Near Infra Red Planet Searcher to be installed on the 3.6m telescope at the La Silla Observatory in Chile.

A powerful new instrument called NIRPS (Near Infra Red Planet Searcher) is to be installed on the ESO 3.6-metre telescope at the La Silla Observatory in Chile.

Built by an international collaboration (see below) co-led by the Observatoire du Mont-Mégantic team at the Université de Montréal and the Astronomy Department team at the Université de Genève, NIRPS is a radial velocity infrared spectrograph designed to detect Earth-like rocky planets around the coolest stars.

The first phase of the NIRPS project will involve the installation of a new Cassegrain adapter to replace the one currently on the ESO 3.6m telescope.

The new unit will include adaptive optics capability and will be commissioned using the HARPS spectrograph. Meanwhile the NIRPS instrument will be assembled and tested in Canada, following which it will be integrated with the new Cassegrain adapter on the telescope.

NIRPS will complement the HARPS (High Accuracy Radial velocity Planet Searcher) instrument currently attached to the ESO 3.6-metre telescope at the La Silla Observatory in Chile. HARPS is the world’s most productive planet-hunting instrument using the radial velocity method, which has revolutionized understanding of exoplanetary systems.

’Red arm’

NIRPS will become the so-called “red arm” of HARPS, extending the telescope’s capability into the infrared and allowing astronomers to characterise planetary systems. ESO will allocate 725 observing nights over a five-year period to the NIRPS team.

The main goal of NIRPS is to use the radial velocity method to detect and characterise planets orbiting cool, red, low-mass M-type stars. In particular, NIRPS aims to find Earth-like rocky planets that could potentially be habitable.

M-type stars are of particular interest because the radial velocity variations induced by an orbiting planet are larger for a less-massive star than a Sun-like star, and hence their planets — including those in the habitable zone — are more easily detected.

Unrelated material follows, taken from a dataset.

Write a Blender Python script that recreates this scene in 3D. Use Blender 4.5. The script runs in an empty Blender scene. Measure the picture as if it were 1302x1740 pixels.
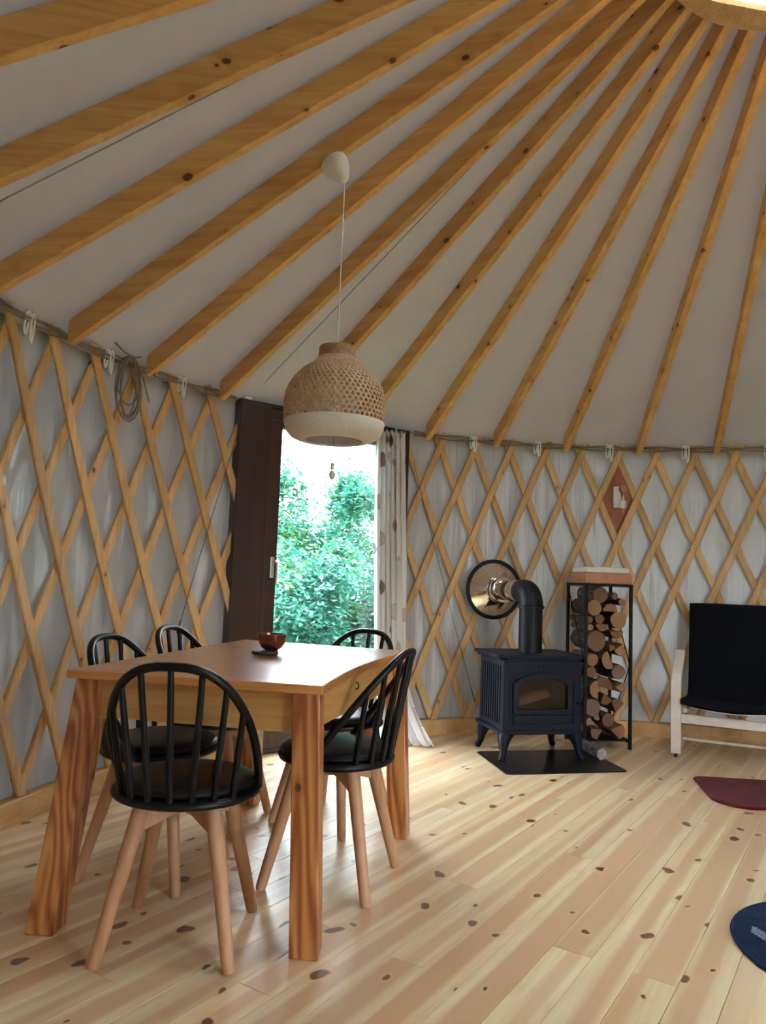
import bpy, bmesh, math, random
from mathutils import Vector, Matrix, noise
random.seed(7)
pi = math.pi
R_ = math.radians
sc = bpy.context.scene
col = sc.collection

# ---------------------------------------------------------------- camera, sky, exposure
PITCH, ROLL, FPX, HC = 0.0876764, 0.0367767, 1272.997, 1.1
cam_d = bpy.data.cameras.new('camera')
cam_d.sensor_fit = 'HORIZONTAL'
cam_d.sensor_width = 36.0
cam_d.lens = FPX / 1302 * 36.0
cam_d.clip_start = 0.02
cam = bpy.data.objects.new('camera', cam_d)
col.objects.link(cam)
F = Vector((0, math.cos(PITCH), math.sin(PITCH)))
U = Vector((0, -math.sin(PITCH), math.cos(PITCH)))
X = Vector((1, 0, 0))
right = X * math.cos(ROLL) + U * math.sin(ROLL)
up = X * -math.sin(ROLL) + U * math.cos(ROLL)
cam.matrix_world = Matrix(((right.x, up.x, -F.x, 0), (right.y, up.y, -F.y, 0), (right.z, up.z, -F.z, HC), (0, 0, 0, 1)))
sc.camera = cam

world = bpy.data.worlds.new('overcast_sky')
sc.world = world
world.use_nodes = True
bg = world.node_tree.nodes['Background']
bg.inputs['Color'].default_value = (0.80, 0.90, 1.0, 1)
bg.inputs['Strength'].default_value = 15.0
sc.view_settings.view_transform = 'Standard'
sc.view_settings.look = 'None'
sc.view_settings.exposure = 0.26
sc.view_settings.gamma = 1.0
sc.view_settings.use_curve_mapping = False
sc.cycles.use_denoising = True
sc.cycles.max_bounces = 6
sc.cycles.diffuse_bounces = 4
sc.cycles.glossy_bounces = 3
sc.cycles.caustics_reflective = False
sc.cycles.caustics_refractive = False
sc.cycles.use_adaptive_sampling = True
sc.cycles.adaptive_threshold = 0.2
sc.cycles.adaptive_min_samples = 16
sc.cycles.transparent_max_bounces = 16
sc.cycles.sample_clamp_indirect = 6.0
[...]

NIRPS will operate in the infrared as this is the main range of wavelengths emitted by such small, cool stars. For red stars, which are the most common kind in the solar neighbourhood, NIRPS is expected to produce data that are at least as accurate as currently available with the HARPS instrument. NIRPS is expected to see first light in the last quarter of 2019.

Collaboration

The collaboration consists of: OMM and the Institute for Research on Exoplanets (iREx) at the Université de Montréal in Canada; the Astronomy Department at the Université de Genève in Switzerland; the Université de Grenoble-Alpes in France; the Instituto de Astrofísica de Canarias in Spain; the NRC Herzberg Astronomy and Astrophysics in Victoria, Canada; the Instituto de Astrofísica e Ciências do Espaço, Univ. of Porto and Lisbon in Portugal; the Instituto Mauá de Tecnologia in Brazil; and the Universidade Federal do Rio Grande do Norte in Brazil.